Similarly, the role that this supposedly implanted chip was meant to perform isn’t clear. If the photo used in the article is accurate, the chip is smaller than the nib of a pencil, and seems to have six pins – not enough to do much of anything sophisticated.

Third-party speculation seems to have reached consensus in that the chip might have been able to sit on the Serial Peripheral Interface (SPI) or System Management Bus (SMBus) interfaces, and then intercept and rewrite firmware – perhaps allowing an attacker to take control of the server via hijacking the Baseboard Management Controller (BMC).

However, the evidence of such attacks should be easy enough to detect, and given that none of the companies have spotted suspicious network traffic related to this, then the credibility of the attack is again tarnished. In addition, that chip has to contain enough code to rewrite such firmware, injecting the required vulnerabilities and exception, in such a fashion that it couldn’t be detected.
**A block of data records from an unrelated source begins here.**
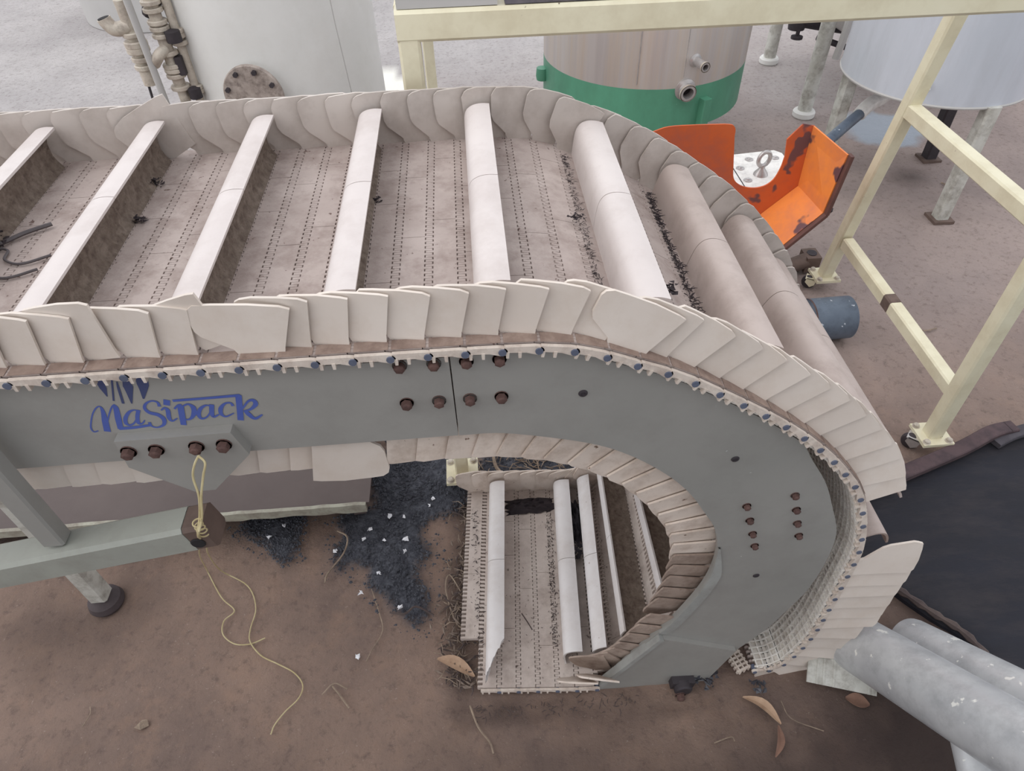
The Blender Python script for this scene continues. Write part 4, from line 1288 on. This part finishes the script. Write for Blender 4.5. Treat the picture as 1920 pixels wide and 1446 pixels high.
twig([(-0.505, 1.235, 0.02), (-0.47, 1.205, 0.024), (-0.478, 1.15, 0.02), (-0.52, 1.09, 0.014), (-0.525, 1.06, 0.012)], 0.0028, m_straw, 'bent pale twig at the left rim of the coal patch')
twig([(-0.385, 1.03, 0.008), (-0.36, 0.96, 0.006), (-0.345, 0.90, 0.005), (-0.372, 0.845, 0.005), (-0.385, 0.815, 0.005)], 0.0016, m_straw, 'thin wavy stalk running off the lower tip of the coal patch')
twig([(-0.325, 0.945, 0.02), (-0.28, 0.935, 0.026), (-0.25, 0.955, 0.024), (-0.20, 0.93, 0.012)], 0.003, m_straw_d, 'dark forked twig on the lower tip of the coal patch')
twig([(-0.12, 0.995, 0.010), (-0.155, 1.055, 0.012), (-0.165, 1.0, 0.012), (-0.135, 0.90, 0.010), (-0.105, 0.885, 0.010)], 0.0020, m_straw, 'angular straw stalk left of the lower belt edge')
twig([(-0.105, 0.675, 0.006), (-0.085, 0.62, 0.006), (-0.058, 0.583, 0.005), (-0.05, 0.556, 0.005)], 0.0024, m_straw, 'short pale stalk on the ground below the lower belt')
twig([(-0.495, 0.735, 0.006), (-0.465, 0.760, 0.012), (-0.43, 0.745, 0.006)], 0.0018, m_straw, 'arched straw stalk of the small tuft left of the belt')
twig([(-0.47, 0.755, 0.008), (-0.452, 0.735, 0.008), (-0.42, 0.695, 0.006)], 0.0022, m_straw, 'straight straw stalk of the small tuft left of the belt')
twig([(0.50, 0.535, 0.006), (0.545, 0.545, 0.008), (0.552, 0.535, 0.006)], 0.0016, m_straw, 'tiny hooked pale stalk on the dark ground, bottom right')
twig([(-1.105, 0.755, 0.006), (-1.098, 0.735, 0.006), (-1.108, 0.705, 0.006)], 0.0014, m_straw, 'tiny pale stalk lying alone at the lower left')
twig([(0.70, 0.62, 0.006), (0.71, 0.575, 0.008), (0.78, 0.54, 0.006)], 0.0012, m_straw, 'thin bent grass stalk right of the twisted leaves')
twig([(0.0, 1.50, 0.03), (0.01, 1.43, 0.03), (0.045, 1.385, 0.03)], 0.006, m_straw, 'curled pale bark strip on the coal behind the lower belt')
twig([(2.44, 3.05, 0.004), (2.47, 3.08, 0.006), (2.47, 3.11, 0.004), (2.46, 3.13, 0.004)], 0.004, m_straw, 'small white bent stalk on the ground under the raised tank')
twig([(1.74, 2.02, 0.004), (1.78, 1.99, 0.006), (1.84, 2.0, 0.004)], 0.003, m_straw, 'thin arched straw on the ground right of the roller')

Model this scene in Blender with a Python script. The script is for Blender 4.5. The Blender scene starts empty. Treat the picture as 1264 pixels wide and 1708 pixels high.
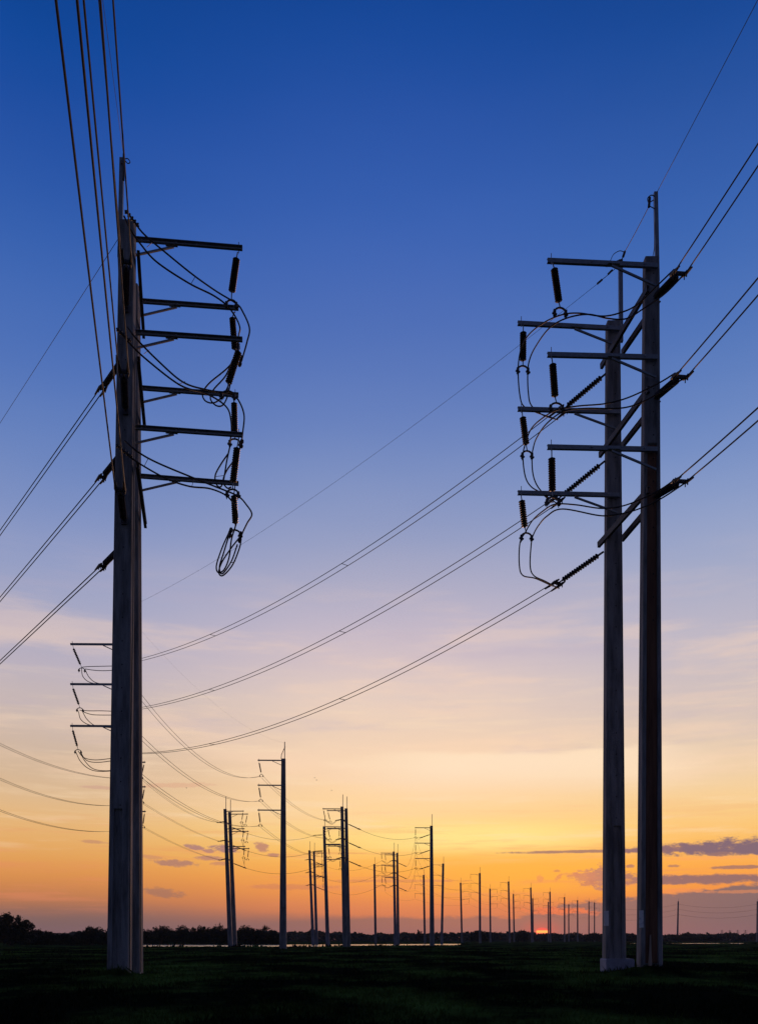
import bpy, math, random
from mathutils import Vector, noise as mnoise
random.seed(7)
S = bpy.context.scene
C = S.collection

# ------------------------------------------------------------ camera
F, HZ, CX, H = 1500.0, 1568.0, 632.0, 0.95      # focal length in photo pixels, horizon row, centre column, eye height
cam = bpy.data.objects.new('camera', bpy.data.cameras.new('camera'))
C.objects.link(cam)
cam.location = (0, 0, H)
cam.rotation_euler = (math.pi/2, 0, 0)
cam.data.sensor_fit = 'HORIZONTAL'
cam.data.sensor_width = 36
cam.data.lens = 36*F/1264
cam.data.shift_y = (HZ-854)/1264
cam.data.clip_start = 0.1
cam.data.clip_end = 9000
S.camera = cam
S.view_settings.view_transform = 'Standard'
S.view_settings.look = 'None'
S.view_settings.exposure = 0
S.view_settings.gamma = 1
SUN_AZ = math.atan((904-CX)/F)                    # to the right of straight ahead
SUN_EL = math.radians(0.5)

def lin(c):
    return tuple(((v/255)/12.92 if v/255 <= 0.04045 else ((v/255+0.055)/1.055)**2.4) for v in c) + (1.0,)

def UV(px, py):
    """sky angles, times 1500, of a row and column of the photograph"""
    u = (px-CX)/F
    return math.atan(u)*1500, math.atan((HZ-py)/F/math.sqrt(1+u*u))*1500

# ------------------------------------------------------------ sky
W = bpy.data.worlds.new('World'); S.world = W
W.use_nodes = True
nt = W.node_tree; N = nt.nodes; L = nt.links
N.clear()
def node(t, **k):
    n = N.new(t)
    for a, b in k.items(): setattr(n, a, b)
    return n
def sock(n, i, v):
    if v is None: return
    if isinstance(v, (int, float)): n.inputs[i].default_value = v
    elif isinstance(v, tuple): n.inputs[i].default_value = v
    else: L.new(v, n.inputs[i])
def MT(op, a, b=None, c=None):
    n = node('ShaderNodeMath', operation=op)
    sock(n, 0, a); sock(n, 1, b); sock(n, 2, c)
    return n.outputs[0]
def SM(v, a, b, lo=0.0, hi=1.0):
    n = node('ShaderNodeMapRange', interpolation_type='SMOOTHSTEP')
    n.clamp = True
    sock(n, 0, v); sock(n, 1, a); sock(n, 2, b); sock(n, 3, lo); sock(n, 4, hi)
    return n.outputs[0]
def MIX(f, a, b, blend='MIX'):
    n = node('ShaderNodeMix', data_type='RGBA', blend_type=blend)
    sock(n, 0, f); sock(n, 6, a); sock(n, 7, b)
    return n.outputs[2]
def NOISE(u, v, su, sv, scale=1.0, detail=4.0, rough=0.55, off=0.0):
    cb = node('ShaderNodeCombineXYZ')
    L.new(MT('MULTIPLY', u, su), cb.inputs[0]); L.new(MT('MULTIPLY', v, sv), cb.inputs[1]); cb.inputs[2].default_value = off
    n = node('ShaderNodeTexNoise'); n.inputs['Scale'].default_value = scale
    n.inputs['Detail'].default_value = detail; n.inputs['Roughness'].default_value = rough
    L.new(cb.outputs[0], n.inputs['Vector'])
    return n.outputs[0]
tc = node('ShaderNodeTexCoord')
sp = node('ShaderNodeSeparateXYZ'); L.new(tc.outputs['Generated'], sp.inputs[0])
dx, dy, dz = sp.outputs
AZ = MT('MULTIPLY', MT('ARCTAN2', dx, dy), 1500.0)
HYP = MT('SQRT', MT('ADD', MT('MULTIPLY', dx, dx), MT('MULTIPLY', dy, dy)))
EL = MT('MULTIPLY', MT('ARCTAN2', dz, HYP), 1500.0)
warp = MT('MULTIPLY', MT('SUBTRACT', NOISE(AZ, EL, 0.003, 0.012, 1.0, 3), 0.5), 26.0)
ELW = MT('ADD', EL, MT('MULTIPLY', warp, SM(EL, 60.0, 400.0, 0.25, 1.0)))
VMAX = 1300.0
def ramp(px, stops):
    n = node('ShaderNodeValToRGB'); cr = n.color_ramp; cr.interpolation = 'B_SPLINE'
    pts = sorted((UV(px, py)[1]/VMAX, c) for py, c in stops)
    while len(cr.elements) < len(pts): cr.elements.new(0.5)
    for e, (p, c) in zip(cr.elements, pts):
        e.position = max(0, min(1, p)); e.color = lin(c)
    L.new(MT('DIVIDE', ELW, VMAX), n.inputs[0])
    return n.outputs[0]
RC = ramp(632, [(-200,(6,56,132)), (0,(10,68,150)), (100,(24,75,158)), (200,(38,82,165)), (300,(47,90,172)), (400,(58,98,178)), (500,(72,106,181)),
    (600,(84,115,184)), (700,(102,128,189)), (800,(123,143,193)), (900,(148,158,195)), (980,(174,172,196)), (1050,(196,184,200)), (1110,(214,194,196)),
    (1160,(227,204,192)), (1210,(236,208,186)), (1260,(246,212,180)), (1310,(254,214,168)), (1350,(255,214,156)), (1385,(255,214,136)), (1420,(255,198,100)),
    (1445,(253,178,80)), (1470,(250,162,72)), (1495,(240,145,76)), (1515,(226,132,84)), (1540,(214,122,86)), (1568,(205,115,85))])
RL = ramp(60, [(-200,(4,56,132)), (0,(2,68,150)), (100,(14,72,156)), (200,(30,78,162)), (300,(40,86,168)), (400,(52,96,175)), (500,(66,105,180)),
    (600,(78,113,184)), (700,(95,125,188)), (800,(115,138,192)), (900,(138,152,196)), (980,(158,164,196)), (1050,(172,170,194)), (1110,(186,176,190)),
    (1160,(198,182,182)), (1210,(206,184,172)), (1260,(210,182,156)), (1310,(218,184,148)), (1350,(230,186,132)), (1385,(232,178,112)), (1420,(230,166,92)),
    (1445,(228,154,80)), (1470,(218,140,76)), (1495,(196,124,80)), (1515,(168,112,88)), (1540,(140,104,96)), (1568,(128,100,100))])
RR = ramp(1200, [(-200,(10,58,130)), (0,(14,70,150)), (100,(30,78,156)), (200,(42,86,164)), (300,(50,94,172)), (400,(60,103,178)), (500,(74,112,183)),
    (600,(88,122,187)), (700,(107,135,193)), (800,(128,150,198)), (900,(152,164,200)), (980,(172,174,198)), (1050,(188,182,198)), (1110,(200,188,194)),
    (1160,(210,192,188)), (1210,(222,200,184)), (1260,(234,206,174)), (1310,(246,210,160)), (1350,(250,205,135)), (1385,(252,196,108)), (1420,(252,182,88)),
    (1445,(252,168,72)), (1470,(250,155,66)), (1495,(235,135,72)), (1515,(205,120,82)), (1540,(170,108,90)), (1568,(150,104,95))])
UL, UR = UV(60, 1400)[0], UV(1200, 1400)[0]
sky = MIX(SM(AZ, UL, 0.0, 0.0, 1.0), RL, RC)
sky = MIX(SM(AZ, 60.0, UR), sky, RR)
# thin high cirrus: pale cream streaks over the orange
ci = NOISE(AZ, EL, 0.0022, 0.016, 1.0, 6, 0.6, 3.1)
cm = MT('MULTIPLY', SM(ci, 0.46, 0.68), MT('MULTIPLY', SM(EL, 150.0, 260.0), SM(EL, 620.0, 420.0)))
sky = MIX(MT('MULTIPLY', cm, 0.42), sky, lin((255, 218, 186)))
ci2 = NOISE(AZ, EL, 0.003, 0.02, 1.0, 5, 0.6, 9.4)
cm2 = MT('MULTIPLY', SM(ci2, 0.5, 0.72), MT('MULTIPLY', SM(EL, 240.0, 330.0), SM(EL, 640.0, 450.0)))
sky = MIX(MT('MULTIPLY', cm2, 0.30), sky, lin((186, 172, 192)))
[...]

This seems like an extremely difficult feat to pull off.

Bloomberg alleges that the chip “was placed on the board in a way that allowed it to effectively edit this information queue, injecting its own code or altering the order of the instructions the CPU was meant to follow.” This then begs the question of why the attackers would not simply try to corrupt a more powerful chip that is already in the motherboard’s design, making it that much more difficult to spot physical evidence of tampering?

Amazon and Apple have taken small dents to their share price, of less than 2%. However, Supermicro has been utterly pummeled, down from $21.40 before the story to a low of $9.56. It briefly climbed to $14.75, but has since fallen to $12.50, in the wake of the Ethernet piece. It said it was dismayed that Bloomberg would give it so little time to investigate the new Ethernet allegations.